Optimizing the positioning of wildlife crossing structures for African elephants in Northern Kenya

Wildlife crossing structures are considered critical for animal movement, but how  do you choose where best to build them? Guillaume Bastille-Rousseau presents tools for planning crossing structures and the recently published article, Optimizing the positioning of wildlife crossing structures using GPS telemetry.

Linear infrastructure development, including transportation and economic corridors, is considered to have outsized ecological impacts relative to their small physical footprints. In sub-Saharan Africa, over 53,000 km of development corridors (which frequently involves the construction of roads, railroads, and/or pipelines running in parallel) are being planned or are currently under construction, with a great number of these corridors occurring in largely pristine and undeveloped areas. These development corridors can limit animal movement, which has negative effects on nearby populations and ecosystem functioning.

Elephants 2
African elephants have learned to use underpasses
such as
this one pictured in Northern Kenya (Photo: AP/Save the Elephants)

Wildlife crossing structures such as over- and underpasses are recommended as a critical means of mitigating the negative impacts of linear features on animal movement. Recent development projects regularly involve the construction of a limited number of crossing structures, but the location of these structures can be a very contentious decision. The proliferation of animal GPS tracking provides a powerful means to use animal behaviour to facilitate the decision-making process.

GPS telemetry has rarely been used to assist the decision process, despite being highly informative in identifying areas where animals are likely to cross a future road, railway or pipeline and where a crossing structure could be useful in avoiding the risk for vehicle collision or maintaining connectivity within their range. Additionally, more and more GPS telemetry datasets are now openly and freely available.

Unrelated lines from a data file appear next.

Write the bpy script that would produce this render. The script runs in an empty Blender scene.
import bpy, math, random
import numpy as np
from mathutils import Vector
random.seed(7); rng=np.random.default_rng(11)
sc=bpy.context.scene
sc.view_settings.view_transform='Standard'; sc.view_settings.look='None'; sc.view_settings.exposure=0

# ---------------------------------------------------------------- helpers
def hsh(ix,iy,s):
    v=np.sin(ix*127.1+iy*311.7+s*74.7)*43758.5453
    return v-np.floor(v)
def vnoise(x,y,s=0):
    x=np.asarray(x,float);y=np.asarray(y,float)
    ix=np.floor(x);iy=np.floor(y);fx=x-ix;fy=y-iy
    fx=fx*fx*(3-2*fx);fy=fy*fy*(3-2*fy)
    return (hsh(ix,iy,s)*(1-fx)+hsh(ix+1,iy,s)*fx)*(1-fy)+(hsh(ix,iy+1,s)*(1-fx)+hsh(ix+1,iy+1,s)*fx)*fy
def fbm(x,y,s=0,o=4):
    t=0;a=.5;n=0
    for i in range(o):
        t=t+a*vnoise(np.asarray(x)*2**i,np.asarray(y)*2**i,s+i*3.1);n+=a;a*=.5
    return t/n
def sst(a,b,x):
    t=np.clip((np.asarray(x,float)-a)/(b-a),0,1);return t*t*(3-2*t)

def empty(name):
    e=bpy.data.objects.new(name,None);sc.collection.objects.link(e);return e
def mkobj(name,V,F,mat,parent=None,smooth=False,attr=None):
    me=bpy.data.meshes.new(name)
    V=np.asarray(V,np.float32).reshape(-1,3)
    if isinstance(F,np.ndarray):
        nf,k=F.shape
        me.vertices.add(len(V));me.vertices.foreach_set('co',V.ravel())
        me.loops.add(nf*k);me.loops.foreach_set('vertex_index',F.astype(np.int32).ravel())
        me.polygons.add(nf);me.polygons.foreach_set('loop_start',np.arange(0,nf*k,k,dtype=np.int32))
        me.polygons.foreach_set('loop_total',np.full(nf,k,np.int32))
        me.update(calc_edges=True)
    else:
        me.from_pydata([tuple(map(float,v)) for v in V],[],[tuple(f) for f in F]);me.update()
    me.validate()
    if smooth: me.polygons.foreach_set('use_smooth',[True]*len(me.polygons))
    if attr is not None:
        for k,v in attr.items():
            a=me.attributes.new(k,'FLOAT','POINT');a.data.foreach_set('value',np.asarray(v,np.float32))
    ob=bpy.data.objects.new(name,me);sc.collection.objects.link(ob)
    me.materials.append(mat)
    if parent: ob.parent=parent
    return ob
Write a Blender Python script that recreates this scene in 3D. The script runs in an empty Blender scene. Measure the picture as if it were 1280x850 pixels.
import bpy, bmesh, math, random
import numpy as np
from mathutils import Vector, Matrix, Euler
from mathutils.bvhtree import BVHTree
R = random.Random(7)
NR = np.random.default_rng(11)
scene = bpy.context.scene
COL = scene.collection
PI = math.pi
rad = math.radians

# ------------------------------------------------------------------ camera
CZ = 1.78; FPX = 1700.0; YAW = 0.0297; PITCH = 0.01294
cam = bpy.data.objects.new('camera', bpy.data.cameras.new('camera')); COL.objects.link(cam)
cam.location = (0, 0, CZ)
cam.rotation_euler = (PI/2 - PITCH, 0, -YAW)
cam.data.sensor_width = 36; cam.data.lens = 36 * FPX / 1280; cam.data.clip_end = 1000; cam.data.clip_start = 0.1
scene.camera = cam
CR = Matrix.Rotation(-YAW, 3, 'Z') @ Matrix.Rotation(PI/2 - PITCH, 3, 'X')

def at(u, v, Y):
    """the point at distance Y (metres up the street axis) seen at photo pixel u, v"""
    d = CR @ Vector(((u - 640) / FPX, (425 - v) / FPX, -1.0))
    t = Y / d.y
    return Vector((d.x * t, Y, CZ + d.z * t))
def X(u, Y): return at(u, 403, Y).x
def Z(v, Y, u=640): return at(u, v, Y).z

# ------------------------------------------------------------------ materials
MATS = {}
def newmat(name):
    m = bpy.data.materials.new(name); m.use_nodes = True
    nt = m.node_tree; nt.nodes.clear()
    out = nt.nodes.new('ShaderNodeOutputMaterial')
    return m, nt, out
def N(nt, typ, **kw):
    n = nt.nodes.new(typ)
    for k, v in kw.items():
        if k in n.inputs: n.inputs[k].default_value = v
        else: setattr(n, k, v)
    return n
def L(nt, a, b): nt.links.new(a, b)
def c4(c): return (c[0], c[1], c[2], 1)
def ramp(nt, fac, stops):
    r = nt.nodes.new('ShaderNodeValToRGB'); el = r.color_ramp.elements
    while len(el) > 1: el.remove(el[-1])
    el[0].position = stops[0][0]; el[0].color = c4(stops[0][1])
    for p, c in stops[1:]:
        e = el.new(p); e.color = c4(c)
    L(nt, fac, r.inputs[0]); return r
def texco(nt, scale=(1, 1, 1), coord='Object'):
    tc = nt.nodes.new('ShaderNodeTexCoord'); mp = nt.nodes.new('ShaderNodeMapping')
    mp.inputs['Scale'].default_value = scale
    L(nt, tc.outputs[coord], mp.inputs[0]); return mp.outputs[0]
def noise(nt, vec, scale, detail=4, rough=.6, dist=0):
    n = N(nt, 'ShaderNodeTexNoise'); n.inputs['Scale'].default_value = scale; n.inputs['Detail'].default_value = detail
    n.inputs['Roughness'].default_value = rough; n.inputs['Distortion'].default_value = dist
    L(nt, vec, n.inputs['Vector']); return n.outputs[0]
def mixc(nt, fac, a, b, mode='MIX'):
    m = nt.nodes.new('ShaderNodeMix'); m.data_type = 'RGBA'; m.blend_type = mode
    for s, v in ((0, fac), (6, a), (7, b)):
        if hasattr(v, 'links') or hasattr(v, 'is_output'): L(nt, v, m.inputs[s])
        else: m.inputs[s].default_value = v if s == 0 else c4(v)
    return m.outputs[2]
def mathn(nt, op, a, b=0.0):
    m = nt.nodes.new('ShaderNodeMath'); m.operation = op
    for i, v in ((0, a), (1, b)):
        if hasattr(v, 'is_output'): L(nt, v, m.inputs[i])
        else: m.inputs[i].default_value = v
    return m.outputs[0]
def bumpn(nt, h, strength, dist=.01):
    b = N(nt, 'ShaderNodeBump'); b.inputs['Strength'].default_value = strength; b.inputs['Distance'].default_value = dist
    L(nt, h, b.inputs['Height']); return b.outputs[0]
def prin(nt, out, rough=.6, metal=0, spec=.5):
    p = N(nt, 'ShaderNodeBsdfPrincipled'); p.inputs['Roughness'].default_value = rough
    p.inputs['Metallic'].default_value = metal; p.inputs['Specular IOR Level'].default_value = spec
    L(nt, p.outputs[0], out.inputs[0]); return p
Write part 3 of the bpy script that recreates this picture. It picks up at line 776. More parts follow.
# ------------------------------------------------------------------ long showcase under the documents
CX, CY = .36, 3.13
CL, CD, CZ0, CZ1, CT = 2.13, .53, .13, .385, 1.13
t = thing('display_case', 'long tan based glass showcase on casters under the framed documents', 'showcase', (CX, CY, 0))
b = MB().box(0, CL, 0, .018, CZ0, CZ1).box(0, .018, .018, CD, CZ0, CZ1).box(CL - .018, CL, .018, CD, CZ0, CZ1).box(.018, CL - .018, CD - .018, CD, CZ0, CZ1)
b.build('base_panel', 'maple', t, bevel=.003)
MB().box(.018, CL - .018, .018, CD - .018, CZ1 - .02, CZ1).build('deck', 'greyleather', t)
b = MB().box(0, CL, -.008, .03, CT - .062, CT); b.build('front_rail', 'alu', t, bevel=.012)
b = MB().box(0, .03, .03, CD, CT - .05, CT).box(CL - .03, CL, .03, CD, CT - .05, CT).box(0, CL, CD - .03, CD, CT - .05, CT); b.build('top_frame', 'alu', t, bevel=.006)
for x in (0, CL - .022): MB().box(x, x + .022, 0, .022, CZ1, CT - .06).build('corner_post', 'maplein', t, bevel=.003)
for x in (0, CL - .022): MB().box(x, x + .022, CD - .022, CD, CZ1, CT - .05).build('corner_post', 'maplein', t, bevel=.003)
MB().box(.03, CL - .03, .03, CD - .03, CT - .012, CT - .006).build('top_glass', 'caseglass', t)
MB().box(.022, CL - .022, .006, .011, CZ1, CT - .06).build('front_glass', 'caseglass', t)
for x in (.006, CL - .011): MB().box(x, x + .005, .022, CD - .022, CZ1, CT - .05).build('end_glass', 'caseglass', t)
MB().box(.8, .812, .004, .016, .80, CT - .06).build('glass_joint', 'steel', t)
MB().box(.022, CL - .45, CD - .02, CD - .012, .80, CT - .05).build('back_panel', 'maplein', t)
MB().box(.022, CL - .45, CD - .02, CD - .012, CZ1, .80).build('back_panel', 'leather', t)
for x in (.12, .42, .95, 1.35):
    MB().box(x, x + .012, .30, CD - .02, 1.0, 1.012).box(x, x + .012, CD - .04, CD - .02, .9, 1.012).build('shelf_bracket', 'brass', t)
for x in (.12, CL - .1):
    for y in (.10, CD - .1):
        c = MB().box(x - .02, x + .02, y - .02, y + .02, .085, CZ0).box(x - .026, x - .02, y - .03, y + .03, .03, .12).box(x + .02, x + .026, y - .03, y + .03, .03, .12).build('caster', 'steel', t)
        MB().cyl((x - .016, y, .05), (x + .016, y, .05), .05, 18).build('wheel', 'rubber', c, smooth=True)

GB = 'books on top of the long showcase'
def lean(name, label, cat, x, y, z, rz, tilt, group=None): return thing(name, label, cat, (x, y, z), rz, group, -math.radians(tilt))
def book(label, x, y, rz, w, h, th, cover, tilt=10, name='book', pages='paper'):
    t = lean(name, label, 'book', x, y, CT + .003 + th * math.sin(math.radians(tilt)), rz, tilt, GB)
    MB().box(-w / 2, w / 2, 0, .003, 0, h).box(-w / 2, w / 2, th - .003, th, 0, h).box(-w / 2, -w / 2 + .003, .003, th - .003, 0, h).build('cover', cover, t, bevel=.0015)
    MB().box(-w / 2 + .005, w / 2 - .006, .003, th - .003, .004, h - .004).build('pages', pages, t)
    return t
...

We set out to develop approaches to leverage GPS telemetry in deciding where to put crossing structures, and more importantly how can they be used in optimising landscape planning decisions around infrastructure development projects. We developed and applied our approaches to a long-term dataset of African elephants’ movement within the northern part of Kenya, where the Lamu Port-South Sudan-Ethiopia-Transport (LAPSSET) corridor has been proposed for the coming years. This dataset was acquired thanks to a long-term collaboration between Save the Elephants and the Kenyan Wildlife Service.

Wildxing workflow
A workflow of the wildxing package. Animal location data and the planned linear features are imported in R where functions allow quick calculations of summary metrics along the feature (such as the number of individuals using an area or how frequently they are crossing in the area). These metrics are then used in an optimization process to prioritize where crossing structures should be built.

Through experimentation in this system, we ended up creating an algorithm that optimizes where to put crossing structures if we want to reduce the number of vehicle-wildlife collisions (assuming there will be no fences along the transportation corridor) and another algorithm that optimizes where to put crossing structures to maximize connectivity (assuming the whole corridor is fenced). To facilitate use of these approaches, we developed an R package called wildxing that implements the algorithms. This way, we hope that decision makers from all sorts of backgrounds can apply it to their system.

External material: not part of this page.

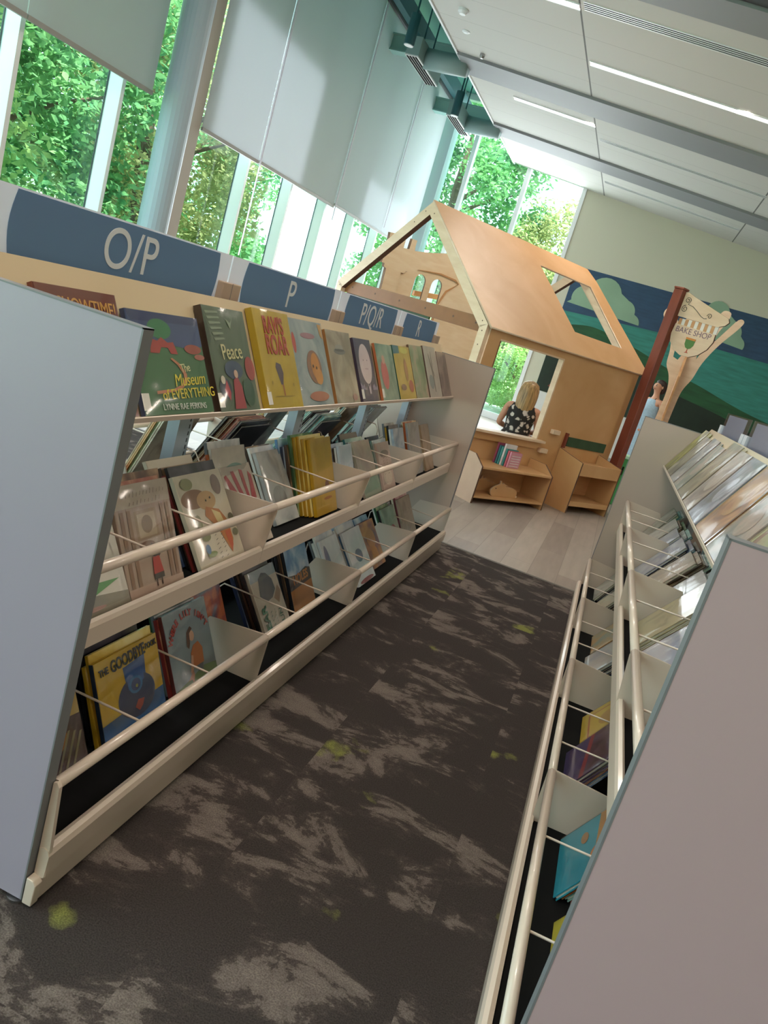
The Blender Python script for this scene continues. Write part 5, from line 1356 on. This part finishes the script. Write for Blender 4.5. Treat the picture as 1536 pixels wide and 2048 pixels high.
b = MB(); b.box(wp[0] - .19, wp[0] + .19, wp[1] - .20, wp[1] + .18, .225, .25); b.build('seat', M_slot, t, bevel=.01)
for sx in (-1, 1):
    for sy in (-1, 1):
        b = MB(); b.tube([(wp[0] + sx * .16, wp[1] + sy * .16, .225), (wp[0] + sx * .18, wp[1] + sy * .19, 0)], .013, 8); b.build('leg', M_metal, t)
# black rucksack at her right
t = thing('backpack', 'black backpack standing right of the seated woman behind the window', 'bag', (wp[0] + .30, wp[1] + .35, 0))
b = MB(); b.box(wp[0] + .17, wp[0] + .42, wp[1] + .28, wp[1] + .45, 0.30, .80); b.build('bag_body', mat('black_nylon', '#17181c', 0.7, noise=.3), t, bevel=.05)
b = MB(); b.box(wp[0] + .21, wp[0] + .38, wp[1] + .24, wp[1] + .285, 0.34, .56); b.build('front_pocket', MATS['black_nylon'], t, bevel=.02)
b = MB(); b.box(wp[0] + .12, wp[0] + .46, wp[1] + .22, wp[1] + .50, 0.0, .30)
tag(b.build('play_cube', M_ply, bevel=.01), 'low plywood cube carrying the black backpack', 'cube')

# chair on the window side of the left shelf
t = thing('wooden_chair', 'orange brown wooden chair by the window, glimpsed through the left shelf', 'chair', (-3.6, 9.3, 0))
b = MB(); b.box(-3.82, -3.40, 9.12, 9.52, .42, .445); b.build('seat', M_plyi, t, bevel=.01)
b = MB(); b.prism([(-3.82, 9.50, .58), (-3.40, 9.50, .58), (-3.40, 9.54, .90), (-3.82, 9.54, .90)], (0, .018, 0)); b.build('backrest', M_plyi, t)
for x in (-3.79, -3.43):
    for y, z1 in ((9.16, .42), (9.51, .90)):
        b = MB(); b.tube([(x, y, z1), (x, y, 0)], .014, 8); b.build('leg', M_slot, t)

# ------------------------------------------------------------------ outside
b = MB(); b.box(-60, -4.95, -30, 60, -.25, -.12); b.box(-4.95, 30, 15.3, 60, -.25, -.12)
o = b.build('lawn', M_grass); tag(o, kind='structure')
b = MB(); b.box(-7.2, -4.95, -10, 19.5, -.12, -.06); b.box(-4.95, 4, 15.3, 19.5, -.12, -.06)
o = b.build('terrace', M_pave); tag(o, kind='structure')
def tree(x, y, h, r, zc, mt, n, label, seed, squash=1.0, leaf=.13, kind='leafy_tree'):
    n = int(n * 2.0); leaf *= 0.62
    t = thing(kind, label, 'tree', (x, y, -.12), 'trees outside the windows')
    rn = random.Random(seed)
    b = MB()
    b.tube([(x, y, -.12), (x + .1, y, zc * .5), (x - .05, y + .1, zc), (x, y, zc + r * .7)], [.16, .13, .09, .03], 10)
    for i in range(7):
        a = rn.uniform(0, 2 * PI); z0 = zc * rn.uniform(.5, 1)
        b.tube([(x, y, z0), (x + .5 * r * math.cos(a), y + .5 * r * math.sin(a), z0 + .35 * r), (x + .85 * r * math.cos(a), y + .85 * r * math.sin(a), z0 + .5 * r)], [.06, .035, .012], 6)
    b.build('trunk', M_bark, t)
    vs = []; fs = []
    cl = []
    for i in range(70):
        while True:
            p = Vector((rn.uniform(-1, 1), rn.uniform(-1, 1), rn.uniform(-1, 1)))
            if .35 < p.length < 1: break
        cl.append((Vector((x + p.x * r, y + p.y * r, zc + p.z * (h - zc) * squash)), rn.uniform(.22, .42) * r * .8))
    for i in range(n):
        c, cr_ = cl[rn.randrange(len(cl))]
        d = Vector((rn.gauss(0, 1), rn.gauss(0, 1), rn.gauss(0, 1))).normalized() * (cr_ * rn.random() ** .4)
        p = c + d
        if p.x > -5.15 and p.y < 15.45: continue
        if p.z < .05: continue
        a = Vector((rn.gauss(0, 1), rn.gauss(0, 1), rn.gauss(0, .6))).normalized()
        q = a.cross(Vector((rn.gauss(0, 1), rn.gauss(0, 1), rn.gauss(0, 1)))).normalized()
        L = leaf * rn.uniform(.6, 1.2)
        k0 = len(vs)
        vs += [tuple(p - a * L), tuple(p + q * L * .45), tuple(p + a * L), tuple(p - q * L * .45)]
        fs.append((k0, k0 + 1, k0 + 2, k0 + 3))
    b = MB(); b.v = vs; b.f = fs; b.mi = [0] * len(fs)
    b.build('foliage', mt, t, fix=False)
    return t
tree(-8.2, 5.6, 6.6, 2.2, 3.4, M_leafA, 15000, 'bright green sunlit tree close outside the leftmost windows', 1)
tree(-9.0, 8.6, 7.0, 2.4, 3.2, M_leafB, 15000, 'deep green tree outside just left of the round column', 2)
tree(-8.3, 11.6, 5.8, 1.9, 2.9, M_leafC, 13000, 'olive yellow tree outside just right of the round column', 3, leaf=.09)
tree(-10.5, 15.8, 6.5, 2.2, 3.0, M_leafB, 11000, 'green tree outside behind the slim window bays', 4)
tree(-12.5, 3.0, 8.0, 3.0, 4.2, M_leafB, 12000, 'large tree outside at the left edge of the picture', 5, leaf=.16)
tree(-15.0, 10.0, 8.5, 3.4, 4.0, M_leafA, 12000, 'large bright tree farther back outside the column windows', 6, leaf=.18)
tree(-20.5, 27.0, 4.0, 2.0, 1.8, M_leafA, 6000, 'low round tree far off in the pale window bays', 7)
tree(-5.4, 19.8, 8.5, 2.3, 4.6, M_leafB, 16000, 'tall dark green tree outside the far corner windows', 8)
tree(-2.2, 21.0, 5.4, 2.0, 2.9, M_leafC, 13000, 'lower yellow green tree outside the far windows above the roof ridge', 9, leaf=.10)
tree(-4.6, 22.5, 4.6, 2.3, 2.0, M_leafA, 12000, 'bushy bright tree seen through the play house window', 10)
tree(-1.0, 23.5, 4.8, 2.2, 2.6, M_leafA, 9000, 'bright tree outside at the edge of the cream wall', 11)
for i, (x, y) in enumerate(((-6.4, 18.2), (-4.2, 18.4), (-2.2, 18.0))):
    tree(x, y, 1.9, 1.0, .9, (M_leafA, M_leafC, M_leafA)[i], 5000, ('green shrub by the far corner window', 'yellowish shrub in the middle of the far windows', 'green shrub nearest the mural wall outside')[i], 20 + i, leaf=.07, kind='garden_shrub')
# white outbuilding beyond the garden
t = thing('outbuilding', 'pale outbuilding with a sloping roof seen far off through the window bays', 'building', (-16, 19.5, -.12))
b = MB(); b.box(-19, -14.5, 17.5, 22.0, -.12, 2.4); b.build('wall', M_wallw, t)
b = MB(); b.prism([(-19.3, 17.2, 2.4), (-14.2, 17.2, 2.4), (-16.75, 17.2, 3.5)], (0, 5.1, 0)); b.build('roof', mat('roof_grey', '#8c9a9c', 0.7), t)

for o in THINGS:
    if '_o' in o: del o['_o']
bpy.context.view_layer.update()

We applied each algorithm to each dataset (the representative sample of elephants and the whole dataset) and got different results regarding where we should put crossing structures. This indicates that understanding the context of the corridor (e.g. will it be fenced or not) and making sure the sample of tracked animals is representative are very important considerations. These tools can therefore not be applied blindly, but are a great addition in facilitating effective spatial planning. This is especially important given the limited budget already allocated to mitigation measures in most proposed developments.